Roth wants everyone to understand that he is a Jew but also, and with equal emphasis and pride, an American. Not a minor detail at a time – then as now – when some Americans, some white Christians, have the temerity to suggest that they, to the exclusion of everyone unlike them, are the only Americans, the first Americans. 

As soon as the alternate historical events enter the narrative, the novel becomes quite unwieldy. It isn’t because they’re unlikely – that the isolationism of Americans, whether in favor of Hitler or not, could reach such a hysterical pitch that, having already sat out more than two years of the war, it would simply remain seated while every nation in Europe and in Asia was invaded, bombed, and occupied, aroused my skepticism. And it certainly isn’t that I doubt Americans’ capacity for anti-Semitism or any other racial bias under the sun. Roth fails to make Charles Lindbergh much more than an enigma, despite the history of the man that we – barely – know. And I found it hard to believe that a sitting president would be permitted to exercise his fondness for flying by barnstorming daily – unaccompanied and unescorted – wherever his Spirit took him. As I mentioned earlier, these are too close to sheer burlesque. In fact, the novel itself could be called an Historical Burlesque on American history. 

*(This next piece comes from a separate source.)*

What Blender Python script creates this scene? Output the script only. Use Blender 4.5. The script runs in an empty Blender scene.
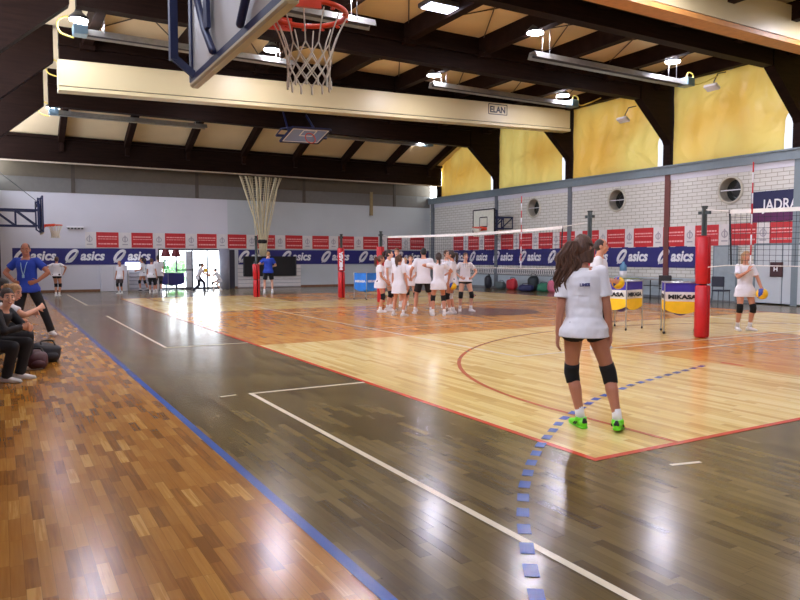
import bpy, math, random
from mathutils import Vector, Matrix, noise
random.seed(7)
C = bpy.context.scene.collection
PI = math.pi
V = Vector

# ------------------------------------------------------------------ camera
YAW, PIT, HC, FPX = 0.5228, -0.0603, 1.53, 694.25
cam_d = bpy.data.cameras.new('camera'); cam = bpy.data.objects.new('camera', cam_d); C.objects.link(cam)
cam.location = (0, 0, HC); cam.rotation_euler = (PI/2 + PIT, 0, -YAW)
cam_d.sensor_width = 36; cam_d.lens = 36*FPX/800; cam_d.clip_start = .05; cam_d.clip_end = 300
bpy.context.scene.camera = cam
_f = V((math.sin(YAW)*math.cos(PIT), math.cos(YAW)*math.cos(PIT), math.sin(PIT)))
_r = V((math.cos(YAW), -math.sin(YAW), 0)); _u = _r.cross(_f)
def ground(px, py):                    # point of the floor seen at a pixel of the photograph
    d = _f + _r*((px-400)/FPX) + _u*((300-py)/FPX)
    return V((d.x, d.y, 0))*(-HC/d.z)
def depth(p): return (V(p)-V((0, 0, HC))).dot(_f)

# ------------------------------------------------------------------ materials
def lin(c):
    return tuple(((x/255)/12.92 if x/255 <= .04045 else ((x/255+.055)/1.055)**2.4) for x in c)
MATS = {}
def mat(name, rgb, rough=.6, metal=0, var=.08, scale=6, bump=0, bscale=40, sheen=0, spec=.5, stretch=None):
    if name in MATS: return MATS[name]
    m = bpy.data.materials.new(name); m.use_nodes = True; nt = m.node_tree; N = nt.nodes; L = nt.links
    b = N['Principled BSDF']; b.inputs['Roughness'].default_value = rough; b.inputs['Metallic'].default_value = metal
    b.inputs['Specular IOR Level'].default_value = spec
    tc = N.new('ShaderNodeTexCoord'); nz = N.new('ShaderNodeTexNoise'); nz.inputs['Scale'].default_value = scale
    nz.inputs['Detail'].default_value = 4
    src = tc.outputs['Object']
    if stretch:
        mp = N.new('ShaderNodeMapping'); mp.inputs['Scale'].default_value = stretch; L.new(src, mp.inputs[0]); src = mp.outputs[0]
    L.new(src, nz.inputs['Vector'])
    rp = N.new('ShaderNodeValToRGB'); c = lin(rgb)
    rp.color_ramp.elements[0].position = .3; rp.color_ramp.elements[1].position = .7
    rp.color_ramp.elements[0].color = tuple(x*(1-var) for x in c)+(1,)
    rp.color_ramp.elements[1].color = tuple(min(1, x*(1+var)) for x in c)+(1,)
    L.new(nz.outputs['Fac'], rp.inputs[0]); L.new(rp.outputs[0], b.inputs['Base Color'])
    if bump:
        n2 = N.new('ShaderNodeTexNoise'); n2.inputs['Scale'].default_value = bscale; L.new(src, n2.inputs['Vector'])
        bp = N.new('ShaderNodeBump'); bp.inputs['Strength'].default_value = bump; bp.inputs['Distance'].default_value = .02
        L.new(n2.outputs['Fac'], bp.inputs['Height']); L.new(bp.outputs[0], b.inputs['Normal'])
    if sheen: b.inputs['Sheen Weight'].default_value = sheen
    MATS[name] = m; return m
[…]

Roth definitely did his homework researching historical figures. I didn’t know, for example, that New York City mayor Fiorello LaGuardia was part Jewish. It’s too tempting to think that The Plot Against America should’ve been called The American Plot, that Roth’s sounding an alarm about the sinister forces of white supremacy in America is really just an exposé of the obvious, shining a bright light on aspects of American society that are hiding in plain sight. This is the opposite extreme from the argument made by one critic of the novel, Bill Kauffman, who forgot that he was reviewing a work of fiction and concluded that: 

This is a repellent novel, bigoted and libelous of the dead, dripping with hatred of rural America, of Catholics, of any Middle American who has ever dared stand against the war machine. All that is left, I suppose, is for the author to collect his Presidential Medal of Freedom. (1)

Kaufman evidently believes that there is one America, just as there is one American history. (Even if he stupidly, for the sake of his argument, gives legitimacy to the anti-war movement at a moment in history when it was completely untenable.) He doesn’t believe that, from the perspective of a Jewish kid in New Jersey, there could possibly be another America, just as he probably doesn’t recognize the enormous rift dividing the country today. 

Has surviving four years of Trump in the White House made The Plot Against America more prescient? HBO certainly thought so. What will always stay with me from my reading of the novel is Roth’s affectionate portrayal of what it was like to be a Jewish-American in the 20th Century, and what being an American fully means.


(1) "Heil to the Chief," The Ametican Conservative, September 27, 2004.